C) Yerel Mahkeme Kararının Özeti:
Mahkemece yapılan yargılama sonunda alınan hesap raporuna itibar edilerek, davacının 4857 sayılı İş Kanunu hükümlerine göre hesaplanan fazla mesai ücret alacağının davalıdan tahsiline karar verilmiştir.
D) Temyiz:
Karar davalı vekili tarafından temyiz edilmiştir.
E) Gerekçe:
4857 sayılı İş Kanunu’nun 1/2 maddesi uyarınca; “Bu Kanun, 4 üncü Maddedeki istisnalar dışında kalan bütün işyerlerine, bu işyerlerinin işverenleri ile işveren vekillerine ve işçilerine faaliyet konularına bakılmaksızın uygulanır. Kısaca kanunun uygulanması için taraflar arasında iş sözleşmesi kurulması gerekir.
Dosya içeriğine ve şahsi sicil dosyasına göre davacının başka kamu kurumuna atandığı tarihe kadar 399 sayılı KHK kapsamında sözleşmeli personel olarak çalıştığı, fazla mesai ücreti talep edilen dönemin iş sözleşmesine dayalı olmadığı anlaşılmaktadır. Davacı ile davalı arasında statü ilişkisi bulunduğundan uyuşmazlığın ise adli yargı yerinde değil, idari yargı yerinde çözümlenmesi gerekir.

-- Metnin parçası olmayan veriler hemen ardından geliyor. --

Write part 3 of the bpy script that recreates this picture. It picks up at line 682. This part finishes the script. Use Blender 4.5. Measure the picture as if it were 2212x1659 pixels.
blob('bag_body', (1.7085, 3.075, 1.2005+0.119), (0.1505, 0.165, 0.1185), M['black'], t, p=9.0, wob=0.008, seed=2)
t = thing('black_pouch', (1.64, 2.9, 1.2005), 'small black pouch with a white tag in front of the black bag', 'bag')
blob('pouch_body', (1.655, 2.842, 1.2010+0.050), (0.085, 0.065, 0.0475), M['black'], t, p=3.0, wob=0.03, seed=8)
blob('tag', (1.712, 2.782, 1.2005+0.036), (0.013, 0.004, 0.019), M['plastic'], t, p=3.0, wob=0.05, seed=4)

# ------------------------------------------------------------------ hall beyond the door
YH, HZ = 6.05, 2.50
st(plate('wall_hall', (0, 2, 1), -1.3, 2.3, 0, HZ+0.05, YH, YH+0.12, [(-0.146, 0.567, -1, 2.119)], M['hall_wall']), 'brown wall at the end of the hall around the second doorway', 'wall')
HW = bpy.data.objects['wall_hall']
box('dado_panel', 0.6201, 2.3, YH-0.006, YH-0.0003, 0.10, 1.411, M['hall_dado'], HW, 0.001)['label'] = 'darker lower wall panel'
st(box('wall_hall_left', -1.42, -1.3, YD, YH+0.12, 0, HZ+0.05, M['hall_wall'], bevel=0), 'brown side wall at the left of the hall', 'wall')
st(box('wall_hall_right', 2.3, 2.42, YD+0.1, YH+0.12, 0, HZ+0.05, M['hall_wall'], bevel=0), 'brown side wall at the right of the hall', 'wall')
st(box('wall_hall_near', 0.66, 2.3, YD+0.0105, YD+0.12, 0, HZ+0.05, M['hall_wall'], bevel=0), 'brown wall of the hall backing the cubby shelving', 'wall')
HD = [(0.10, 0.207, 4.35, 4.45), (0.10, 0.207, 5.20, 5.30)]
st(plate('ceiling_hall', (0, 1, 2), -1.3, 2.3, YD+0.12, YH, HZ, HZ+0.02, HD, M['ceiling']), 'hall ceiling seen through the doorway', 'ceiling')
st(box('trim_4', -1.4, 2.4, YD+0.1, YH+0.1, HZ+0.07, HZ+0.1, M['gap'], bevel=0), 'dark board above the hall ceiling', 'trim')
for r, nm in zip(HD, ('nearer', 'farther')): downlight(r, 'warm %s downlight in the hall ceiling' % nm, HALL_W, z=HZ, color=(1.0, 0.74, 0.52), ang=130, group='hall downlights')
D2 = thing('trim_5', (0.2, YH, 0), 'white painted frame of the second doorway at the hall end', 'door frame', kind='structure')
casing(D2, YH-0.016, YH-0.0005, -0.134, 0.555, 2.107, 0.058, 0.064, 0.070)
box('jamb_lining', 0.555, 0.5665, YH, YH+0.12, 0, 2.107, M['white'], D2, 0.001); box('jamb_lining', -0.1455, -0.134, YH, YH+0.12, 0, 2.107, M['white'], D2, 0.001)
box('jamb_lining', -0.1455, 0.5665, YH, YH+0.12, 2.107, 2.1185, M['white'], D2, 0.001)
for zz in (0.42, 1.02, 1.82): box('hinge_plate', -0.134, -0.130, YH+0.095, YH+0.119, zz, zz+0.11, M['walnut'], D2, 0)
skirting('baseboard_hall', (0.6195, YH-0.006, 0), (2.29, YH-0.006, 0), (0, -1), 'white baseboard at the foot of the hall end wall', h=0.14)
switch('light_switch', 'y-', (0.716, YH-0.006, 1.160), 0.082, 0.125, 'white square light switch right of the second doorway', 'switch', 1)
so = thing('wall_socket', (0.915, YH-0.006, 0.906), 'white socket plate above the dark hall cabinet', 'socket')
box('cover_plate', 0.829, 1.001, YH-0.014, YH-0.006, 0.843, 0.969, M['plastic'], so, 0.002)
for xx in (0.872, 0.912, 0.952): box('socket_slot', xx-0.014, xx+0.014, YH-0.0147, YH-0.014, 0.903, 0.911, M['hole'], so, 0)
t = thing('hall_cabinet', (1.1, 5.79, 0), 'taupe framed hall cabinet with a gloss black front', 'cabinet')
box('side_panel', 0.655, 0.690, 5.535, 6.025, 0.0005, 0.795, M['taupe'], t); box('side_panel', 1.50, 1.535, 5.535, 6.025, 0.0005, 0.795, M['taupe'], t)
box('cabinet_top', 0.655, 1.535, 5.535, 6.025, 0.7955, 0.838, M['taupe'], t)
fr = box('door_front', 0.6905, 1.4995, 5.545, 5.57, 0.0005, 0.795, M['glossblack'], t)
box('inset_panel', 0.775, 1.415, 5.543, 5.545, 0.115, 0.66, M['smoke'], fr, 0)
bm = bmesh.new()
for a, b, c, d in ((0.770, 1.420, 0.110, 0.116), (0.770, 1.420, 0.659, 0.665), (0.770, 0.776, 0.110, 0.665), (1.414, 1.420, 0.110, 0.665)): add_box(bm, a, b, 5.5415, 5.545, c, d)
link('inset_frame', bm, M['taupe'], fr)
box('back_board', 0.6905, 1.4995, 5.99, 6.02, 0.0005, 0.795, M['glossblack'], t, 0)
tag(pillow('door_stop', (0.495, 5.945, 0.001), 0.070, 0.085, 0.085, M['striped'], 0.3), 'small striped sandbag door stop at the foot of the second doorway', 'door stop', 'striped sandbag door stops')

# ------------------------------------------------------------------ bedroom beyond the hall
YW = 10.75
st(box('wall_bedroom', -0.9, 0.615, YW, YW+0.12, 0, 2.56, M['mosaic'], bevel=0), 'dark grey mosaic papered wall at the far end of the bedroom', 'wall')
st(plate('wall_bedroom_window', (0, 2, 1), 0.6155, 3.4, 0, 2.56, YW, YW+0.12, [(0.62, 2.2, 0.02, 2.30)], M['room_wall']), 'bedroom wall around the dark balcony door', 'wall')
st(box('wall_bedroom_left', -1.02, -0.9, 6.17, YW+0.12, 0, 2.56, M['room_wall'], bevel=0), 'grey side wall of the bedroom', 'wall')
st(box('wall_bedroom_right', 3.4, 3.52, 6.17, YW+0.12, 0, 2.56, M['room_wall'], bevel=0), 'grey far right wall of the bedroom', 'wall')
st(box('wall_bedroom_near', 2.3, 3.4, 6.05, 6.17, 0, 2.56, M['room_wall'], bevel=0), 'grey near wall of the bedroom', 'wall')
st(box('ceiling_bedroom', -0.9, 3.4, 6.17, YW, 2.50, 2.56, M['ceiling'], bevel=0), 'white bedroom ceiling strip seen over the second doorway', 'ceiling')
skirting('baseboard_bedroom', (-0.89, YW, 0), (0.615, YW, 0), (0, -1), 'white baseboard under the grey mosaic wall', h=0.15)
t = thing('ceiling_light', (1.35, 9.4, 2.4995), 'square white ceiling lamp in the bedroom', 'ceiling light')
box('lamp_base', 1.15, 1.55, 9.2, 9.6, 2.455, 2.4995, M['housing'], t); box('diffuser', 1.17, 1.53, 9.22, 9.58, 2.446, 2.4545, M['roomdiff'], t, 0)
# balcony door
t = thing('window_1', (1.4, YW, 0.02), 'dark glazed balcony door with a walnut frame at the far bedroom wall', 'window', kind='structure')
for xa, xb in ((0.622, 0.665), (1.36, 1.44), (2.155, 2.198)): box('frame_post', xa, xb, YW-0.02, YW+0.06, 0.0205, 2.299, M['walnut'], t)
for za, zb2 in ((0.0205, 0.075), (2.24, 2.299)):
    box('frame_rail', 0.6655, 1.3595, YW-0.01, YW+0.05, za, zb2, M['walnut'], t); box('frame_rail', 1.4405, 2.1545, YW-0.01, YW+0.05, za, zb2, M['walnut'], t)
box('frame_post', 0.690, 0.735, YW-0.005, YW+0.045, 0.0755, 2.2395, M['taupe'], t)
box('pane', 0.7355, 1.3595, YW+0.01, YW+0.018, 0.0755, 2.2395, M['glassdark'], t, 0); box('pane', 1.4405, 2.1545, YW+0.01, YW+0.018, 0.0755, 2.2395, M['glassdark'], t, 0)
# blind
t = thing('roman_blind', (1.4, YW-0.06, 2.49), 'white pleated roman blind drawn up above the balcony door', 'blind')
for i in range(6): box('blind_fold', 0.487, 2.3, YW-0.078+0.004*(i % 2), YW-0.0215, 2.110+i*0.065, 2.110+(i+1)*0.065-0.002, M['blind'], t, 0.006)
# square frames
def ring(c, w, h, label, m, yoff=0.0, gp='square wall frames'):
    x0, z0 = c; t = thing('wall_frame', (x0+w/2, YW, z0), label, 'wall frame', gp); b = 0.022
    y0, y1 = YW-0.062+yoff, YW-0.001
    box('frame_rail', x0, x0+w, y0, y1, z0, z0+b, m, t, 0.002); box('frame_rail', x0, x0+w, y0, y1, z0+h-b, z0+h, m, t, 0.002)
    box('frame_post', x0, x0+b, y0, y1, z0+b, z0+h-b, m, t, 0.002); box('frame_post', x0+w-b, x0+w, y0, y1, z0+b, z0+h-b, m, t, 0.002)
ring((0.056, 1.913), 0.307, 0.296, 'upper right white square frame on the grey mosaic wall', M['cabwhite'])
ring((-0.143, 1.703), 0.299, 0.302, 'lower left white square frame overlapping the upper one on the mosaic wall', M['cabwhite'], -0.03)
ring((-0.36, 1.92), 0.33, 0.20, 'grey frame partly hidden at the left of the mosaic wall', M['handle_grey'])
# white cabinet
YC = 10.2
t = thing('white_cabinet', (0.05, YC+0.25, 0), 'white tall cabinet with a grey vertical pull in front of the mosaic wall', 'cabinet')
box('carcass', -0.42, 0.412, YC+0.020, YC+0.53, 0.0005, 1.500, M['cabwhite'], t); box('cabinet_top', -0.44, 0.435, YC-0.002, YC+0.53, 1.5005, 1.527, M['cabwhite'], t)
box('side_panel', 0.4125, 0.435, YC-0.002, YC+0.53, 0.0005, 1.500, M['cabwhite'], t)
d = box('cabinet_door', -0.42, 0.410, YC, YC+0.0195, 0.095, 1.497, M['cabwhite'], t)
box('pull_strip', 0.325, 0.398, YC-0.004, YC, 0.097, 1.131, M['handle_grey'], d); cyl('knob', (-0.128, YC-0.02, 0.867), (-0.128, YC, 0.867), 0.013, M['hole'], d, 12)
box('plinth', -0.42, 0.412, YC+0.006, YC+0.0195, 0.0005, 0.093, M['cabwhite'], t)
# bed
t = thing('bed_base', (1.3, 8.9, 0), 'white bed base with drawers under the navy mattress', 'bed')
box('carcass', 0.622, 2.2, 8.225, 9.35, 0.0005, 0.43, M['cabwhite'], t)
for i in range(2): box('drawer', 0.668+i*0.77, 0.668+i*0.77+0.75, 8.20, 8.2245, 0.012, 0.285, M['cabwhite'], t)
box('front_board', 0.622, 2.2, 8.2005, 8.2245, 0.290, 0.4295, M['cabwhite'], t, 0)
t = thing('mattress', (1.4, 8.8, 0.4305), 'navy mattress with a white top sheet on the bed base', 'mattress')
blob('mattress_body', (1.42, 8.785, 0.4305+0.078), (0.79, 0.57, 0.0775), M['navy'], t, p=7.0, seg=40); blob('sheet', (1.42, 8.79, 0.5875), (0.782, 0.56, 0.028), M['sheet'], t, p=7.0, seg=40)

Mahkemece davanın HMK.nun 114/1-b maddesi uyarınca “yargı yolunun caiz olmaması” nedeniyle aynı yasanın 115/2. maddesi uyarınca usulden reddine karar verilmesi gerekirken, yazılı şekilde esasa girilerek davanın kabulüne karar verilmesi hatalıdır.
F) Sonuç:
Temyiz olunan kararın, yukarıda yazılı sebepten dolayı BOZULMASINA, peşin alınan temyiz harcının istek halinde ilgiliye iadesine 13.06.2014 tarihinde oybirliğiyle karar verildi.